Journalists and protesters have filed a class-action lawsuit accusing federal agents of “systematic brutality” outside the ICE building. A video circulated online shows a pastor being struck in the head by a pepper-ball round.
Now, with National Guard units present in the city, the conflict has moved beyond immigration policy, becoming a test of the limits of presidential power and state sovereignty. “This has never happened before,” Pritzker said on MSNBC. “Troops are being deployed into a state that didn’t request them—and we’re not even being told where they’ll be or what they plan to do.”
The political, demographic, and historical specifics of Chicago make this confrontation particularly volatile. For liberals, the city is a symbol of resistance. Progressive African American mayor Brandon Johnson has vowed to oppose “Trump’s authoritarianism” and signed an executive order creating “ICE-free zones,” barring agents from using city infrastructure. Governor Pritzker—seen as a potential presidential contender in 2028—has made opposition to Trump and support for liberal initiatives the cornerstone of his politics. Chicago also remains the hometown of Barack Obama, Trump’s first major political rival.
For conservatives, however, Chicago has long been a target. Right-wing media and Republicans cite it as an example of urban crime and Democratic failure. FBI Director Kash Patel claimed that the city is home to 110,000 gang members—nearly 5% of its population.
Legally, the situation is on a knife’s edge: the decision to send guardsmen from Texas without the consent of Illinois’s governor raises fundamental questions about the limits of presidential authority within the United States.
On Thursday, October 9, a federal court in Illinois will begin hearing a lawsuit against the National Guard’s deployment. Earlier, a court in Portland had blocked a similar move, prompting outrage from the White House and MAGA supporters.

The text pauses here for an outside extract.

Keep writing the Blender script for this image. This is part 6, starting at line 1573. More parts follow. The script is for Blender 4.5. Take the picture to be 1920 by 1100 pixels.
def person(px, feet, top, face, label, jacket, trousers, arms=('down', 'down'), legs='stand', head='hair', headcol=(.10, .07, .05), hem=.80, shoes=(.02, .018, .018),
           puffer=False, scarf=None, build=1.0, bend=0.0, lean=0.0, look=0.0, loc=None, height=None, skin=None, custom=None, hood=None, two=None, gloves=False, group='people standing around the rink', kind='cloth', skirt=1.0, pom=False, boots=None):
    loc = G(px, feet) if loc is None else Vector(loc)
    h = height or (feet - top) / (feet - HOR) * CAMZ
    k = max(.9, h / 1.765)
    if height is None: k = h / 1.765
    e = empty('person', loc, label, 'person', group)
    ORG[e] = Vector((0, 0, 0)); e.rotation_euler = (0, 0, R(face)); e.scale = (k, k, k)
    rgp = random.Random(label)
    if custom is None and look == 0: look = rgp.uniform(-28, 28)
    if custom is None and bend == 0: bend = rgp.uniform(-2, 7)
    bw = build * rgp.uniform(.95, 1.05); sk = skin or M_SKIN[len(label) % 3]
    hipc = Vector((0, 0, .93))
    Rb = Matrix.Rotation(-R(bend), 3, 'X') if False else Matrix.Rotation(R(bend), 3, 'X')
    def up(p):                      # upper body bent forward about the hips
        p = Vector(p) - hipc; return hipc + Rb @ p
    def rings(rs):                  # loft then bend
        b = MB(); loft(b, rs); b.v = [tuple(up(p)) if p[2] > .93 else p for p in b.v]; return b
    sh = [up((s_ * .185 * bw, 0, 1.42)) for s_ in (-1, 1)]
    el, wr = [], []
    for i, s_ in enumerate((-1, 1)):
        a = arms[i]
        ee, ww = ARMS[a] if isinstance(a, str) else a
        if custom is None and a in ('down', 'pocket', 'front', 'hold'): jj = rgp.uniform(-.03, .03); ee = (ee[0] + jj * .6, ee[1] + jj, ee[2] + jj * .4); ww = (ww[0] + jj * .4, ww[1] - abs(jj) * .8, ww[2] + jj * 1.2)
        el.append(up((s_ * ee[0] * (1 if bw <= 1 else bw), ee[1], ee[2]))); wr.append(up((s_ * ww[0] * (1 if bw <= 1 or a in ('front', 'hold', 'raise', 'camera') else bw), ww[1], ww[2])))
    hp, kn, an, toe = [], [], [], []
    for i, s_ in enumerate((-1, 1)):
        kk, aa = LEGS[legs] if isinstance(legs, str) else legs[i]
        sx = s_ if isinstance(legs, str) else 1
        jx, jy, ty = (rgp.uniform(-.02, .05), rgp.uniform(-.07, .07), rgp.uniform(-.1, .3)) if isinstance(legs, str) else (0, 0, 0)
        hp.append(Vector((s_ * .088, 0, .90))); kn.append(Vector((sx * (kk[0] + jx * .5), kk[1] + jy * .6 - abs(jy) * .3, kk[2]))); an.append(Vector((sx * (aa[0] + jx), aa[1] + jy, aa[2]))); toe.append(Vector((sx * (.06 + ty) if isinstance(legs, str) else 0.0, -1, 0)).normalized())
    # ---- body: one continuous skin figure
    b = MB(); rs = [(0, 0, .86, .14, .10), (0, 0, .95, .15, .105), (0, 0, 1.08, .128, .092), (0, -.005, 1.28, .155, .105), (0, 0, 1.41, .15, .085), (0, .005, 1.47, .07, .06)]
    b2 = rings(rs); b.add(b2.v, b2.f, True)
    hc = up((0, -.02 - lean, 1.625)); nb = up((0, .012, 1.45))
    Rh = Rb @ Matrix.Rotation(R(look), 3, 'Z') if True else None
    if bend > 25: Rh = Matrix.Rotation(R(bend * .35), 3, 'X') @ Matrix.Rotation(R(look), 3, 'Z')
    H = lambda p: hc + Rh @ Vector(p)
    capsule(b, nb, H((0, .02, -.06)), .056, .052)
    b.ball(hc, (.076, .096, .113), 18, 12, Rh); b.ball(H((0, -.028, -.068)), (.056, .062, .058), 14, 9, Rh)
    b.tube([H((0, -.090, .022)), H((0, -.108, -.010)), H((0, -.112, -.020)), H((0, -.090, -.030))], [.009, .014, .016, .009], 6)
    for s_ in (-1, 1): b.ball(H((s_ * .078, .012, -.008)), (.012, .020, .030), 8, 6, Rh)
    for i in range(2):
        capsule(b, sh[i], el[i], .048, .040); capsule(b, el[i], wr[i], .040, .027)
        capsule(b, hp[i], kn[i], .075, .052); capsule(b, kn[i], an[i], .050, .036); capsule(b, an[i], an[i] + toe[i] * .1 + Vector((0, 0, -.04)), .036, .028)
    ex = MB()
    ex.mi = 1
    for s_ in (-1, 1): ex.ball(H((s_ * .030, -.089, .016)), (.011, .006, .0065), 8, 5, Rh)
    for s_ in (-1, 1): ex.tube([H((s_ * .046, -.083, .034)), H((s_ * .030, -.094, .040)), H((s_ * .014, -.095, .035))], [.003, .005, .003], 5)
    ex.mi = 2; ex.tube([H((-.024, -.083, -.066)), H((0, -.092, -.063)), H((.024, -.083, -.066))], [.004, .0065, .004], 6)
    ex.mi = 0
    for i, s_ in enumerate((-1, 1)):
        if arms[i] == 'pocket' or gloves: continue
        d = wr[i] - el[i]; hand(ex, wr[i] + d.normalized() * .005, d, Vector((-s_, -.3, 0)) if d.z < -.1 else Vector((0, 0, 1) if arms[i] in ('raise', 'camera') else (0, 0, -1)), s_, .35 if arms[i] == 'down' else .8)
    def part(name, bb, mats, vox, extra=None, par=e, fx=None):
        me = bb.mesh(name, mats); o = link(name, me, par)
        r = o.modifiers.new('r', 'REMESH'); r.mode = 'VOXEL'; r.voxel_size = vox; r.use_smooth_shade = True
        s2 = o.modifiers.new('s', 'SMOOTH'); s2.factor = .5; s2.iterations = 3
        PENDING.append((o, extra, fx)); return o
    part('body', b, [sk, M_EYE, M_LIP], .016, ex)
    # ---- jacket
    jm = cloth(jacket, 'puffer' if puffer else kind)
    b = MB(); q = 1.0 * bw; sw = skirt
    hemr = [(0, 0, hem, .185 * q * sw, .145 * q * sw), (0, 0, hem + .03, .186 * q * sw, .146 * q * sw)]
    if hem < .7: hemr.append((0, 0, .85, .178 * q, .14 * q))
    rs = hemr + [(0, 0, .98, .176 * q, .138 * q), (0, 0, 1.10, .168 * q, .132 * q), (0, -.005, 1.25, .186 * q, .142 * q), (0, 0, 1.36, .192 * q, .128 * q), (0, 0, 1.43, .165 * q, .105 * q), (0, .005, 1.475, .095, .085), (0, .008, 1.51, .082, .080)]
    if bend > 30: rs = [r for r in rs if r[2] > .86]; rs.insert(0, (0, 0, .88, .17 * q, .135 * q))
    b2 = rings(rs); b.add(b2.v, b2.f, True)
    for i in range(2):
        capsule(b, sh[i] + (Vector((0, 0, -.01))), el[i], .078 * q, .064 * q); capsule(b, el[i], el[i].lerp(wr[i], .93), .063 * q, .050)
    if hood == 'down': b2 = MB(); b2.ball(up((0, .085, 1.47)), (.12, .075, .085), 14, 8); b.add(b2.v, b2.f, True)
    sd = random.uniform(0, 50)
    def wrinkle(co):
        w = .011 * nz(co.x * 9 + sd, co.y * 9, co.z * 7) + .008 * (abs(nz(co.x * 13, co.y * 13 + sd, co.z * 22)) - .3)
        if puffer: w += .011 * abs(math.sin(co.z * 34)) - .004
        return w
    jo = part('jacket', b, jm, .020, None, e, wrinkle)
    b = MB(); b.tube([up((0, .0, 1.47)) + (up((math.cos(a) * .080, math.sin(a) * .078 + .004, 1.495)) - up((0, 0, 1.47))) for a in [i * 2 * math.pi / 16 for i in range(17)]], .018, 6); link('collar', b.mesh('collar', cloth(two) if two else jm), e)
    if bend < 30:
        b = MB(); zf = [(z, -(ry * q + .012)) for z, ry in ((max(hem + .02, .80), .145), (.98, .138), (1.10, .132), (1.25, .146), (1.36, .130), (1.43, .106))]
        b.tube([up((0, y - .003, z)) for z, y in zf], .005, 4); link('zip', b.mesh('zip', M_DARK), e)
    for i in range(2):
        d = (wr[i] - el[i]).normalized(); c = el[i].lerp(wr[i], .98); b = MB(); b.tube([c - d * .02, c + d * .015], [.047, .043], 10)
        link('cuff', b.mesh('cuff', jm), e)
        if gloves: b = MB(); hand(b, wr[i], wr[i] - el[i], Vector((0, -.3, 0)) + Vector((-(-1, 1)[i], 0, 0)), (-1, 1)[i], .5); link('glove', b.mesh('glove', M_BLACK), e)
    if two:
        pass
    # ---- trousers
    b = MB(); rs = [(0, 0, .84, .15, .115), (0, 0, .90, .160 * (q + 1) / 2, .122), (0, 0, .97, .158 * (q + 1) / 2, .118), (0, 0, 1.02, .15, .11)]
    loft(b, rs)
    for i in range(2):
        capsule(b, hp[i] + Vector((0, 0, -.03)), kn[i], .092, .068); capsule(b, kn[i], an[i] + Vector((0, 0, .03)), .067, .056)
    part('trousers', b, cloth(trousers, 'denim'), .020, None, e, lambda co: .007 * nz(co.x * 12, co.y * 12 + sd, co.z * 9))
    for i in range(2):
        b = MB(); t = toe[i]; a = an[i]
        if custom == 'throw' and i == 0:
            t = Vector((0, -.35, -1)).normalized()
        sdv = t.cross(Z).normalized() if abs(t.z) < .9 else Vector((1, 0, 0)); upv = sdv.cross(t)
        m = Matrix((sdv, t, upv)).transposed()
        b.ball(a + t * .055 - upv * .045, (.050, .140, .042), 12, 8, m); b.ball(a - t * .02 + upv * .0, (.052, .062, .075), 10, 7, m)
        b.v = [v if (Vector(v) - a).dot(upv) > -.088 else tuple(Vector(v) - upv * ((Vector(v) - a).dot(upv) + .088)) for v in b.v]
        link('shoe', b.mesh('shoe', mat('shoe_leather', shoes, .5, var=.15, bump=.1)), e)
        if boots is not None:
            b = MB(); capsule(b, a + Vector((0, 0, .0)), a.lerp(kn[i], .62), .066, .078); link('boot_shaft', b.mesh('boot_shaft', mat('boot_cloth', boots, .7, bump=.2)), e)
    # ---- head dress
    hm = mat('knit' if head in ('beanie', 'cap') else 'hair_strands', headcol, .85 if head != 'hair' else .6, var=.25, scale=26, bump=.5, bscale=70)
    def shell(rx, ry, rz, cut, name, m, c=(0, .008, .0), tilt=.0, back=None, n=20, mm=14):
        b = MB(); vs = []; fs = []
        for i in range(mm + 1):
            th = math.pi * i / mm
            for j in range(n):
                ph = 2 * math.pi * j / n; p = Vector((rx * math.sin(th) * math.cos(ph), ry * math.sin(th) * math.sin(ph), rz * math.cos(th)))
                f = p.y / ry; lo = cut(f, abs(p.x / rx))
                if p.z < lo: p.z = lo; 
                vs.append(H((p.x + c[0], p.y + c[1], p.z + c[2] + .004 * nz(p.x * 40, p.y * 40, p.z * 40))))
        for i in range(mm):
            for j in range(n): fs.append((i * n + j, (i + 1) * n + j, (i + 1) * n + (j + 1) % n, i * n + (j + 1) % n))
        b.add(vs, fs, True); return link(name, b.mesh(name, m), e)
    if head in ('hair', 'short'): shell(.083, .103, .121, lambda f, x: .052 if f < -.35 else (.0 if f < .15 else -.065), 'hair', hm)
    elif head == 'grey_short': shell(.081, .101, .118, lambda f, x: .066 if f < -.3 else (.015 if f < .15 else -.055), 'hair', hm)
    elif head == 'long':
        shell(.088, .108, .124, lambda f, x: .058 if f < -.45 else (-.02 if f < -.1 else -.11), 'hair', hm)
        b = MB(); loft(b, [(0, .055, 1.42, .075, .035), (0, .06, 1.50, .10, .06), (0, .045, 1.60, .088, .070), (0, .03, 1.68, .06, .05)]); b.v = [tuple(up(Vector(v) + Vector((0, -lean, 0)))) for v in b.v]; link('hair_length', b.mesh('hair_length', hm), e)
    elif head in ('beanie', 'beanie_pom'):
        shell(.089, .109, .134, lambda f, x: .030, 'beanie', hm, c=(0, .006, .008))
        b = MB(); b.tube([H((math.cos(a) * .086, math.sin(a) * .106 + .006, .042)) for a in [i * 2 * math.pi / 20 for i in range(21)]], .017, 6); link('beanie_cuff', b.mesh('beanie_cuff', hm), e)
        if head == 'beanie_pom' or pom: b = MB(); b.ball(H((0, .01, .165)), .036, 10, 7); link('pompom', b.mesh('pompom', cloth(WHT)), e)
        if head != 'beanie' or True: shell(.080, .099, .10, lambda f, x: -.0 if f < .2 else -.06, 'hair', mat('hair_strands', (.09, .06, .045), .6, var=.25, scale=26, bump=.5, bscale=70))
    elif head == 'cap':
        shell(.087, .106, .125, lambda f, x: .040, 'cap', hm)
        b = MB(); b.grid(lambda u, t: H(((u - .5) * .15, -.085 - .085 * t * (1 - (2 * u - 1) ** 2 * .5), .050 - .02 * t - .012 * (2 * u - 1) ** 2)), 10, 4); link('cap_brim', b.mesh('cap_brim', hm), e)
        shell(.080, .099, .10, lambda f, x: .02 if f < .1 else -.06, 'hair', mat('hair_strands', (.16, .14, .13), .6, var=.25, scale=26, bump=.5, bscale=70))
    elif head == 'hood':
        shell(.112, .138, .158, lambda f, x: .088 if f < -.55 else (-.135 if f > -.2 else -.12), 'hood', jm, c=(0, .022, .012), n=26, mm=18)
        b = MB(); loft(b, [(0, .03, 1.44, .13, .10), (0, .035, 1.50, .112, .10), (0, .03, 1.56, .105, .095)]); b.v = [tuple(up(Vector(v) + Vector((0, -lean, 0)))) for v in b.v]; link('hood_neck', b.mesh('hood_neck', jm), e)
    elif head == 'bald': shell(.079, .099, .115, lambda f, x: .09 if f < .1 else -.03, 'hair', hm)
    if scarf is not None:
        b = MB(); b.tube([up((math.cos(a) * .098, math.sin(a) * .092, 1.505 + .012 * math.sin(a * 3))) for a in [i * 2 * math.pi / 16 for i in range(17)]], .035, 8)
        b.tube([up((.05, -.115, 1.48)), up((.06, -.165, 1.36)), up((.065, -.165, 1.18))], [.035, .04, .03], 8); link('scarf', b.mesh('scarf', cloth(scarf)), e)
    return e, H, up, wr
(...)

If the court sides with the administration, it would set a precedent allowing the National Guard to be deployed in Democrat-led cities without state consent—effectively expanding federal power at the expense of state rights. If the lawsuit succeeds, Trump could use the defeat as grounds to invoke the Insurrection Act—a step that would allow the use of military forces for domestic law enforcement, bypassing the Posse Comitatus Act.
According to a Trump adviser, the idea is being pushed by Deputy White House Chief of Staff Stephen Miller, who has called the Portland ruling “a judicial uprising.” Speaking on CNN, he claimed the president has “full authority” to federalize the National Guard in the name of public safety. The same adviser noted that the defiance of Johnson and Pritzker could hasten Trump’s decision to invoke the act, which he has reportedly been interested in since the 2020 Black Lives Matter protests.
“In the face of ongoing unrest and lawlessness—problems that local leaders like Pritzker and Johnson have failed to control—President Trump has exercised his lawful right to protect federal employees and property,” said White House spokesperson Abigail Jackson. “President Trump will not turn a blind eye to the lawlessness that Democratic leaders choose to ignore.”
As Trump himself emphasized during a meeting with more than 800 military commanders, his “domestic war” is only beginning.